• _WORK TO DO_: Every line that includes the word "from" is to be listed.
----- MATERIAL FOR THIS EXERCISE
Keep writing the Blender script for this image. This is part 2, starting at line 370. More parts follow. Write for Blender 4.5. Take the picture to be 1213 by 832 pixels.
----------
----- MATERIAL FOR THIS EXERCISE
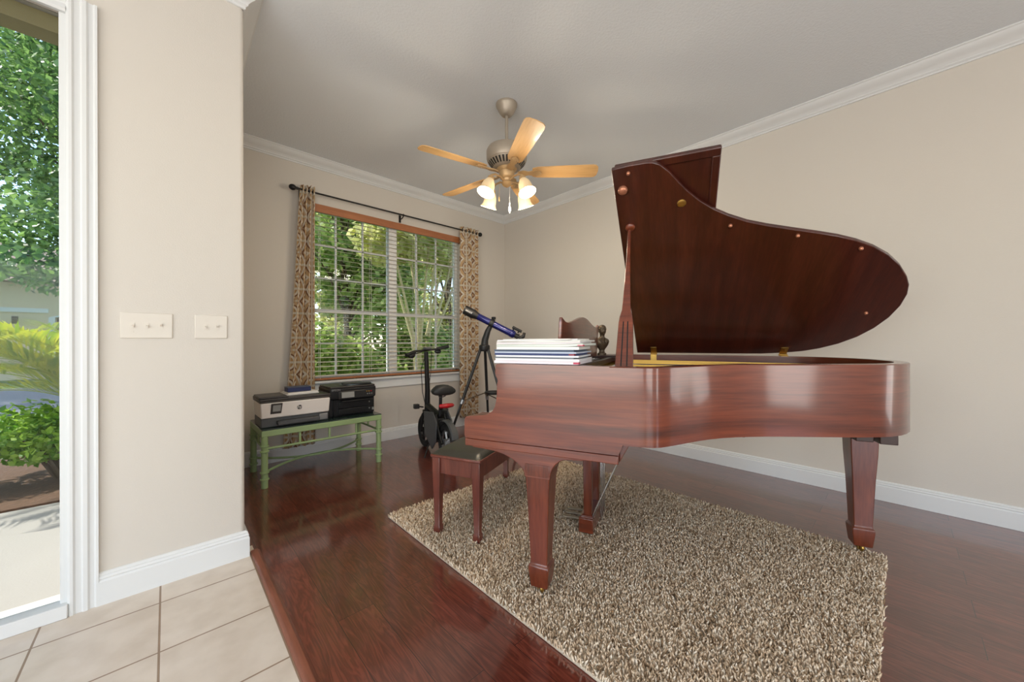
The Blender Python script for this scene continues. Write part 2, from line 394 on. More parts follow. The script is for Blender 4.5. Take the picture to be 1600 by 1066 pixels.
----------
----- MATERIAL FOR THIS EXERCISE
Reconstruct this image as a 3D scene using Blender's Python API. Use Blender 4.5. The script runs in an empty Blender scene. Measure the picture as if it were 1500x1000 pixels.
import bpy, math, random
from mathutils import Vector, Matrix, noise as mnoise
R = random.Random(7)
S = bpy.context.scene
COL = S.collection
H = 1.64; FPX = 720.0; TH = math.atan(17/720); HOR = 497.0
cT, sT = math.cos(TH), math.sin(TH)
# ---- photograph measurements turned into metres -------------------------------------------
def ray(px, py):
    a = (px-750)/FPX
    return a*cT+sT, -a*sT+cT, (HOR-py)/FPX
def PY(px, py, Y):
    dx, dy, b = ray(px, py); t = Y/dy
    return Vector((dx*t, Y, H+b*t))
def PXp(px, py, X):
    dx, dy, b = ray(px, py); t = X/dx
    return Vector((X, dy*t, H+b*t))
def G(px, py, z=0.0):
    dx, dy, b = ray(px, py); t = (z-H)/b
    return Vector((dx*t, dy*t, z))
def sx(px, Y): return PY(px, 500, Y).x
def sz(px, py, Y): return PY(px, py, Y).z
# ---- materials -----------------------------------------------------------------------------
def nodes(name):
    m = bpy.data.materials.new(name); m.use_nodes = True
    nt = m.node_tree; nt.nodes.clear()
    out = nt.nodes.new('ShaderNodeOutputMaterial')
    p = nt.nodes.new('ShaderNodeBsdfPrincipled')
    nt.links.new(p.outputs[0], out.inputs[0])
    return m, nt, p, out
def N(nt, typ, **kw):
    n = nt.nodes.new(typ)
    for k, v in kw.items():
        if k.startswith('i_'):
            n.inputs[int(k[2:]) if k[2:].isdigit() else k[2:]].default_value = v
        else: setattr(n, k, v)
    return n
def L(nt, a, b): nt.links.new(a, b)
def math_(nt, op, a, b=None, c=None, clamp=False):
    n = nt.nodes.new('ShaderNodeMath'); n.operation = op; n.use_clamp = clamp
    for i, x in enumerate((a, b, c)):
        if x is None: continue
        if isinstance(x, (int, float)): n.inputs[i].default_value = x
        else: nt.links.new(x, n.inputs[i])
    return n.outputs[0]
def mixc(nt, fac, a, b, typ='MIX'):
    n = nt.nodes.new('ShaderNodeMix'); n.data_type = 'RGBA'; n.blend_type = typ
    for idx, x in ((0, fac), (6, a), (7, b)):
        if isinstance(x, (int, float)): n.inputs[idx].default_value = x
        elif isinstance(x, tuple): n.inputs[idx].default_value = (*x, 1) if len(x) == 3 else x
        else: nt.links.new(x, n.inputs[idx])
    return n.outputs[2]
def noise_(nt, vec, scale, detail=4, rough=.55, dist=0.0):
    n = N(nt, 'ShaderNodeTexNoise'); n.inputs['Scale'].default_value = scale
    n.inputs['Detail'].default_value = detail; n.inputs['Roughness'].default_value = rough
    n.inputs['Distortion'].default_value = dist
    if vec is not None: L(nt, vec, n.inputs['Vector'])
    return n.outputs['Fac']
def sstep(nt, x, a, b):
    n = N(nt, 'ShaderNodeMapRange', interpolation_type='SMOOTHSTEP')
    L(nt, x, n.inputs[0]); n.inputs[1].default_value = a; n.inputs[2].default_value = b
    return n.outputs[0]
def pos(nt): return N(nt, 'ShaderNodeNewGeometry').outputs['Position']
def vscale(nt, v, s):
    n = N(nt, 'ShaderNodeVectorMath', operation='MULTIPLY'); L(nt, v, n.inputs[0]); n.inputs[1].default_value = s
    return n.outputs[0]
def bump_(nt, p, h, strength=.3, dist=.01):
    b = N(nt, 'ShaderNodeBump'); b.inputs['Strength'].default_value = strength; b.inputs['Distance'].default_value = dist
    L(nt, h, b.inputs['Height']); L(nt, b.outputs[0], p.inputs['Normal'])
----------
• _WRITTEN RESPONSE_:
The Blender Python script for this scene continues. Write part 2, from line 394 on. More parts follow. The script is for Blender 4.5. Take the picture to be 1600 by 1066 pixels.
from mathutils import Vector, Matrix, noise as mnoise